Mutual Diffusion Coefficients of Aqueous Na2SO4 at C = 0.02989 mol·dm–3 and 298.15 K by Using Rayleigh Interferometry with Free Diffusion Boundary Conditions: Experimental Test of the Effect of the C3/2 Concentration Dependence of Refractive Index at Low Concentration

Abstract

Rayleigh interferometry is one of the most precise and accurate methods for the experimental determination of the mutual diffusion coefficients of both electrolytes and non-electrolytes in liquid solutions. For binary solutions at moderate and high concentrations where the concentration dependences of both diffusion coefficient and refractive index can be assumed to be linear or almost linear and the concentration difference ∆C between a pair of solutions undergoing free diffusion is not large compared to their average concentration, and by using proper combinations of the interference fringe positions as they vary with time, under these conditions diffusion coefficients are obtained that are independent of the size of ∆C. However, this situation becomes more complicated at low concentrations for electrolyte solutions where the concentration dependences of both the diffusion coefficient and refractive index are non-linear, with C1/2 dependence for the diffusion coefficient and C3/2 dependence for the refractive index.
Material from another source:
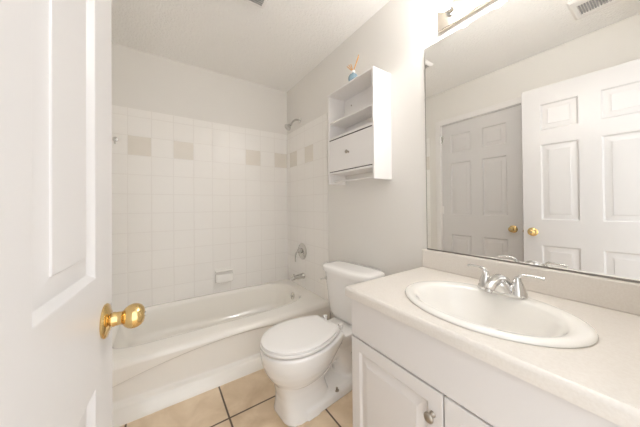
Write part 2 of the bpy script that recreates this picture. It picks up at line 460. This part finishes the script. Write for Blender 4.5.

As a test of these effects on calculated mutual diffusion of electrolyte solutions at low concentrations as measured by Rayleigh interferometry, apparent mutual diffusion coefficients Dv,a (volume-fixed reference frame) were measured for fixed average concentrations C = (0.02989 ± 0.00001) mol·dm–3 of Na2SO4(aq) at 298.15 K while varying ∆C/C from 0.66673 to 2, a threefold variation. The dependence of the diffusion coefficient on ∆C/C was found to be linear, yielding Dv = 1.0416 × 10–9 m2·s–1 for an infinitely small concentration difference between the diffusing solutions.